Sunday, September 21, 2014

The Giver

It takes imagination to make interesting its lack. Considering the ring of meh around Phillip Noyce's film The Giver, I was surprised to see how faithful it was to Lois Lowry's Newbery Medal-winning book. Its faith only breaks on commercial commonplaces—on Y-A clichés that have either blinkered the imagination of filmmakers or conked the source material into an ironic bow. Or maybe a little of both. Published in 1993, the novel predates the current Y-A boom, but is coolly prescient about which marks to hit. It is set in a Huxleyan dystopia: a Bored New World wherein conformity is the opiate of the masses—of everyone, really.
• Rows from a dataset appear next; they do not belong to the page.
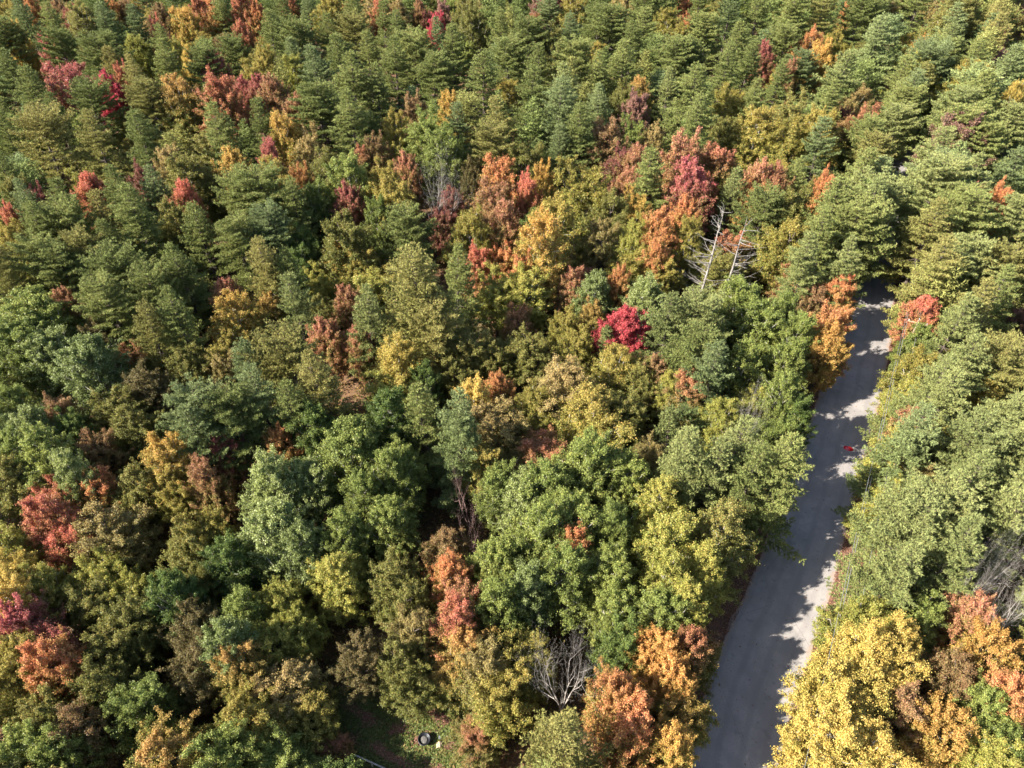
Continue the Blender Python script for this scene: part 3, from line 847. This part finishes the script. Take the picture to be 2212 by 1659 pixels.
for k_, P_ in enumerate(OPEN):
    cx_, cy_ = sum(p[0] for p in P_) / len(P_), sum(p[1] for p in P_) / len(P_)
    near_t = min((t for t in TREES), key=lambda t: math.hypot(t['F'][0] - cx_, t['F'][1] - cy_) - 60 * (t['kind'] in 'xr'))
    OPENY.append(1e9 if k_ in (0, 1, 4) else (82 if k_ == 3 else near_t['y'] + 1.5))
def blocks(X, Y, R_, h):
    for z in (h * .95, h * .7, h * .45):
        for dx in (-R_, 0, R_):
            px, py, dep = project(X + dx * .85, Y, z)
            if any(Y < oy and in_poly(px, py, P) for P, oy in zip(OPEN, OPENY)):
                return True
        px, py, _ = project(X, Y + R_ * .6, z)
        if any(Y < oy and in_poly(px, py, P) for P, oy in zip(OPEN, OPENY)): return True
    return False


def region(fx, fy):
    """what grows between the trees picked one by one: share of pines, palettes"""
    if fx > 1900 and fy > 150: return (.85, ['gl', 'gy', 'gp', 'gl'], ['yg', 'og', 'ol'])
    if fy > 1100: return (.08, ['gp'], ['ol', 'ol', 'og', 'db', 'dg', 'lg'])
    if fy < 60: return (.55, ['gp', 'gb', 'gp'], ['ol', 'og', 'lg', 'sa', 'or', 'tn'] if fx < 900 else ['ol', 'og', 'lg', 'tn'])
    if fy < 330: return (.78 if fx > 500 else .68, ['gp', 'gp', 'gb', 'gy'], ['ol', 'og', 'lg', 'tn'])
    if fx < 850: return (.6 if fy < 850 else .25, ['gp', 'gy', 'gb'], ['ol', 'dg', 'ol', 'og', 'db'])
    return (.12, ['gl', 'gp'], ['ol', 'og', 'og', 'dg', 'rg', 'lg'])


EX = np.array([(t['x'], t['y'], t['D']) for t in TREES])
fill = []
y = -6.0
cand = []
for _ in range(14000):
    Y = rt.uniform(-4, 305)
    dep0 = Y * math.cos(PITCH) + H_CAM * math.sin(PITCH)
    half = dep0 * .72 + 10
    X = rt.uniform(-half, half)
    cand.append((X, Y))
allp = [tuple(e) for e in EX]
HT = np.array([(t['F'][0], t['F'][1], project(t['x'], t['y'], t['h'] * .7)[2], t['kind'] in 'mbxr') for t in TREES])
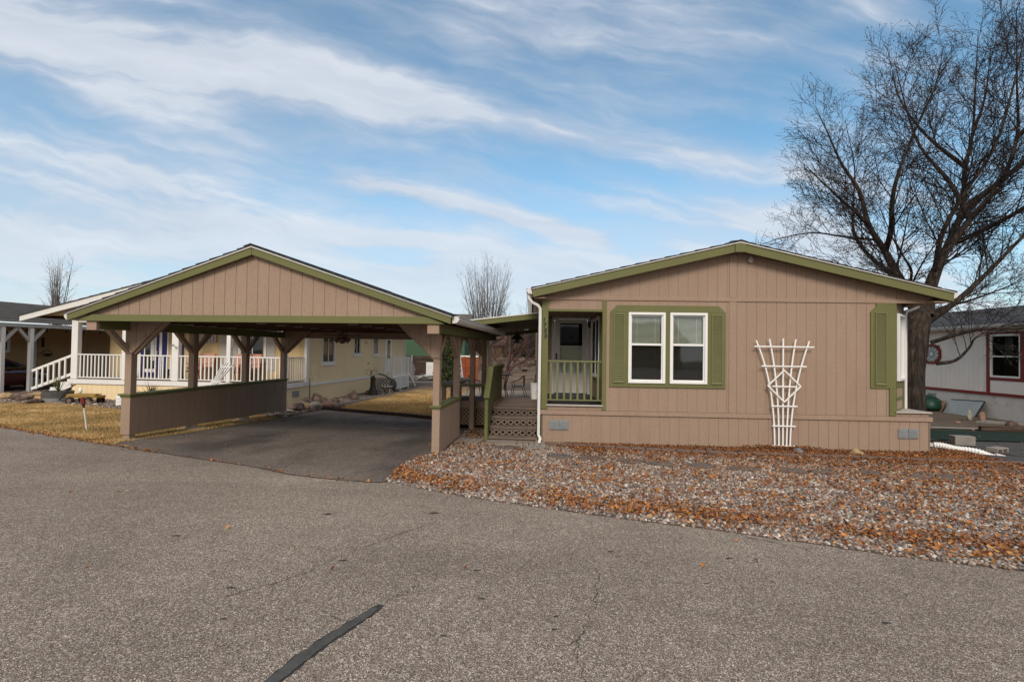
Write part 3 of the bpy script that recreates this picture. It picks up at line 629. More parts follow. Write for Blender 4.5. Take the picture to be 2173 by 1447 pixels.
for a, b in zip(LAWN2[:0] + [(-6.05, 18.2), (-5.78, 20.71), (-5.35, 24.21), (-4.86, 27.45)], [(-5.78, 20.71), (-5.35, 24.21), (-4.86, 27.45), (-4.5, 29.66)]):
    mb.beam((a[0], a[1], gz(*a) + .03), (b[0], b[1], gz(*b) + .03), .09, .1)
a, b = (-6.3, 16.6), (-6.05, 18.2); mb.beam((a[0], a[1], gz(*a) + .03), (b[0], b[1], gz(*b) + .03), .09, .1)
props(mb.build('lawn_edging', M['conc'], fr=F0, org=(-5.5, 22, gz(-5.5, 22))), 'low concrete strip between back lawn and the gravel', 'edging')
# flagstones sunk in the gravel
for i, (x, y) in enumerate([(.9, 8.7), (1.48, 8.59), (2.06, 8.4), (2.57, 8.21), (3.15, 8.11), (3.82, 7.96), (4.55, 7.85), (5.07, 7.83), (5.78, 7.76), (6.47, 7.69), (6.9, 7.63), (7.64, 7.9), (8.26, 8.13), (8.55, 8.5), (-.05, 9.5)]):
    b = MB(); n = 9; pl = [(math.cos(2 * math.pi * k / n) * .24 * rnd.uniform(.8, 1.15), math.sin(2 * math.pi * k / n) * .17 * rnd.uniform(.8, 1.15)) for k in range(n)]
    b.plate(pl, -.03, .012); o = b.build('stepping_stone', M['slate'], fr=F0, org=(0, 0, 0), bevel=.008)
    o.location = (x, y, gz(x, y) + EYE + .036); props(o, 'flat dark flagstone sunk in the leafy gravel path', 'stepping stone', 'flagstones across the gravel')
b = MB(); n = 8; b.plate([(math.cos(2 * math.pi * k / n) * .2, math.sin(2 * math.pi * k / n) * .15) for k in range(n)], -.03, .04)
o = b.build('splash_stone', M['conc'], fr=F0, org=(0, 0, 0), bevel=.01); o.location = (.50, 9.55, gz(.5, 9.55) + EYE + .02); props(o, 'grey flat stone below the left downspout mouth', 'stone')
# pavers before the stairs: groups of narrow slabs
def pav(x, y, lx, ly, yaw, lab, grp):
    b = MB(); b.box(-lx / 2, lx / 2, -ly / 2, ly / 2, -.03, .03); o = b.build('paving_slab', M['paver'], fr=F0, org=(0, 0, 0), bevel=.006)
    o.location = (x, y, gz(x, y) + EYE + .03); o.rotation_euler = (0, 0, yaw + rnd.uniform(-.02, .02)); props(o, lab, 'paving slab', grp)
for k in range(4): pav(-1.09 + k * .135, 10.13 - k * .012, .125, .52, -.25, 'narrow buff slab in the row beside the carport right wall', 'narrow slabs beside the carport wall')
pav(-.20, 10.02, .62, .42, -.06, 'long wide grey slab lying before the wooden stairs', None)
for k in range(5):
    for j in range(2): pav(.20 + k * .115, 10.13 - k * .01 - j * .22, .105, .20, -.06, 'small buff brick paver before the stairs near the downspout', 'small pavers before the stairs')
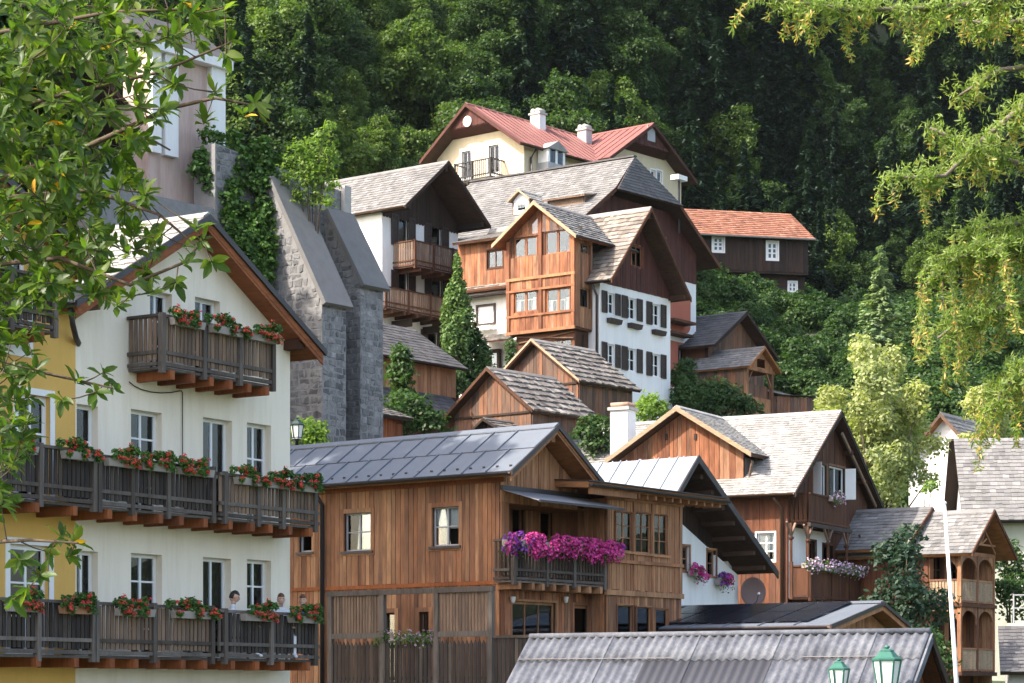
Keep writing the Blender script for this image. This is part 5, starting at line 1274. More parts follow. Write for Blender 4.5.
# ---------------------------------------------------------------- big house behind with the clipped gable
FJ = Fr(640, 124, 54, 17.0); b7 = FJ.O.z; PJ = Panel(FJ, 'f', .8)
big = house('clipped_gable_house', FJ, 'large dark timber house with clipped shingle gable and pink painted corner below')
A_ = (-6.2, 27.2 - b7); Bk = (-2.24, 29.86 - b7); Rk = (3.85, 30.0 - b7); Rr = (8.0, 27.3 - b7); rx_, rz_ = .8, 32.05 - b7; yE = 11.5
for q, mt, nm in (([(A_[0], 0, A_[1]), (A_[0], yE, A_[1]), (Bk[0], yE, Bk[1]), (Bk[0], 0, Bk[1])], 'shingle_grey', 'roof'), ([(Bk[0], 0, Bk[1]), (Bk[0], yE, Bk[1]), (rx_, yE, rz_), (rx_, .83, rz_)], 'shingle_grey', 'roof'),
                  ([(Rr[0], yE, Rr[1]), (Rr[0], 0, Rr[1]), (Rk[0], 0, Rk[1]), (Rk[0], yE, Rk[1])], 'shingle_grey', 'roof'), ([(Rk[0], yE, Rk[1]), (Rk[0], 0, Rk[1]), (rx_, .83, rz_), (rx_, yE, rz_)], 'shingle_grey', 'roof'),
                  ([(Bk[0] - .05, -.15, Bk[1] - .1), (Rk[0] + .05, -.15, Rk[1] - .1), (rx_ + .01, .86, rz_ + .02), (rx_ - .01, .86, rz_ + .02)], 'shingle_slate', 'clipped_hip')):
    r = slab(big, q, .14, 'wood_soffit_dark', nm); shingles(r, q, .3, .25, mt, .025)
verge(big, A_[0], A_[1] + .03, Bk[0], Bk[1] + .03, -.002, .22, mat='wood_brown'); verge(big, Rk[0], Rk[1] + .03, Rr[0], Rr[1] + .03, -.002, .24, mat='wood_brown')
MB().bar((rx_, .8, rz_ + .05), (rx_, yE, rz_ + .05), .3, .08).build('ridge_cap', 'shingle_dark', big)
def tJ(x):
    if x < Bk[0]: return A_[1] + (Bk[1] - A_[1]) * (x - A_[0]) / (Bk[0] - A_[0]) - .25
    if x < Rk[0]: return Bk[1] - .2
    return Rk[1] + (Rr[1] - Rk[1]) * (x - Rk[0]) / (Rr[0] - Rk[0]) - .25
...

Like Harry Potter, the adolescent hero, Jonas, is more special than he thinks; he is, in fact, more special than everybody else. And what makes him special is that he has been selected for an honor that all adolescents in our world are forced to endure: *feelings*.
Jonas's society is literally sterile; starting at the cusp of puberty, its citizens take pills to banish the "stirrings." Absent that impulse, and the concomitant commitment of love—a word that has fallen out of general use—family life is blunted into a polite form of social husbandry. Giving birth is a dispassionate occupation that, like all occupations, is assigned to one by the Council of Elders when one is 12 years old. When the story begins, Jonas is at the tail end of his 11th year. One of his friends gets assigned to the birthing center, where Jonas's father works. Other peers are dispatched to the Hall of Justice, the workplace of his mother. Jonas, however, is appointed to the hieratic position of Receiver of Memory, in whom all experience of past sensation, passion, nuance, and even color, is kept—all that was purged generations ago when the community retreated into insensate, choiceless sameness. The current officeholder is a trenchant, prematurely wizened man called The Giver; he transfers the memories of snow and war and sunburn and love to Jonas, who comes to understand that the tranquility of his parents and peers—who will, by design, never understand what he is going through—is a lie. This is a lesson that any teenage reader who's high on hormones and low on perspective could appreciate, and a lesson that those who mean to court that demographic have shrewdly learned.